Violaine Boutet de Monvel

Art writer & translator | Lecturer & PhD candidate

Imran Qureshi

Exhibition review published in ArtReview (London), vol. 67 no. 9, December 2015, p. 111.

Deeply affected by the global changes that occurred after 9/11 and the ensuing wars on terrorism in Islamic countries that started with Afghanistan and Iraq, Imran Qureshi began using expressive symbolism to revive and engage in the present the highly demanding tradition of Mughal miniature painting, which he teaches at the National College of Arts in Lahore, Pakistan. The dreadful spate of suicide bomb attacks in his city during 2010 caused him to drastically shift towards the urgency of gestural abstraction, introducing overwhelming and gory red splatters into the otherwise delicate and illustrative practice that is Mughal painting. Qureshi has thus been pictorially performing, so to speak, a poignant yet hopeful dialogue between destruction and life, the latter symbolised by his meticulous description of florid leafage, a typical embellishment in miniature painting along with gilts. His first solo show at Thaddaeus Ropac, Idea of Landscape, is no exception and presents a vast ensemble of 29 artworks (all 2015) spread over two floors. Foliage arises here from what can be best described as a figurative bloodbath, which scales up traditional Mughal miniatures from small sheets of paper to large canvases.

At the entrance, Qureshi’s sanguine equation with nature begins discreetly with an actual miniature on handmade wasli illuminated with gold leaf: Threatened depicts five luxuriant trees on a plain blue background soiled with red gouache blots, from which arabesque stems emerge like new arteries of life. The same goes for Inside Story, in which the foliage of three trees is made out of flourishing vermilion stains. Undeterred by terror, then, life overcomes adversity – or, in these instances, grows back. As a hardly subtle yet splendorous consequence, the gorier Qureshi’s art is, the lusher it gets. Indeed on the same floor, his coalescence of blood and foliage extends onto much larger formats, in composite paintings verging on abstraction. For the partly gilded diptych and triptych both titled This Leprous Brightness – that is the first verse translated from Urdu of Faiz Ahmad Faiz’s famous poem Subh-i-Aazadi (The Dawn of Freedom), which the Pakistani intellectual wrote about his mixed feelings on the eve of his nation’s independence in 1947 – red acrylic paint was first splashed onto two and three aligned canvases respectively. Qureshi later placed them in different orders so as to infuse the slightly ethereal impression of a mysterious organised chaos into his final blooming compositions, in which the lavish foliage is outlined amid the disarranged spatters with fine white markings, while the plain turquoise background of another triptych, Fragmented, almost makes the bloody leafage appear like a flock of birds: that is to say, an omen.

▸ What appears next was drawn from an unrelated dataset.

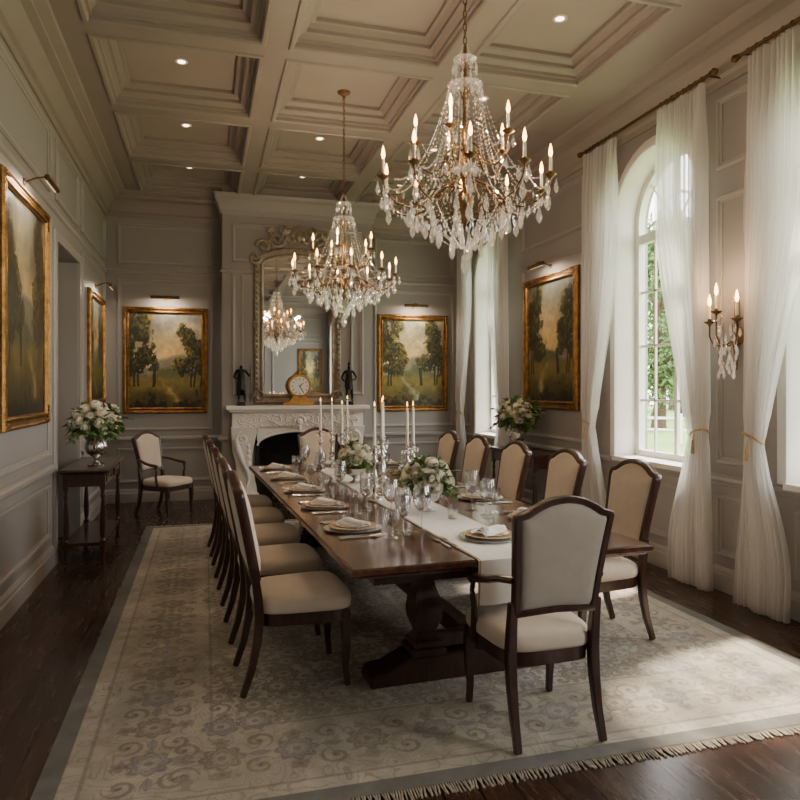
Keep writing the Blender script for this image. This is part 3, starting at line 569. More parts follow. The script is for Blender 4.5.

Also ambiguous yet awakening more corporeal sensations of carnage and death, You Who Are U Love And My Life’s Enemy Too and Love Me, Love Me Not both assume a horrifying complexion, distressingly resembling wounded flesh and evoking the heartbreaking situation of those closely associated with terrorists, red being here the colour of bloodshed as much as affection. From one canvas to the next, it seems that Qureshi not only masters the exquisite techniques of Mughal miniature painting but also imposes himself as quite the action painter. Speaking of acting, while Love Me, Love me Not continues upstairs in a series of smaller paper works, in each of which vertical blood-like drippings end up in flowering buds like germs of hope, All Are The Colour of My Heart presents a full naked body print of the artist, who used himself as a gory living brush, thus brutally echoing and reversing Yves Klein’s 1960 series of Anthropométries performed in public by women. The eight-minute video loop Breathing concludes the show with a pristine display of Qureshi’s extraordinary sensibility, fragile sheets of gold leaf falling down and slowly crumpling in the air on a neutral greyish background. It is said that a miniature painter has to hold his breath for an instant when gilding, and this exhibition is appropriately breathtaking.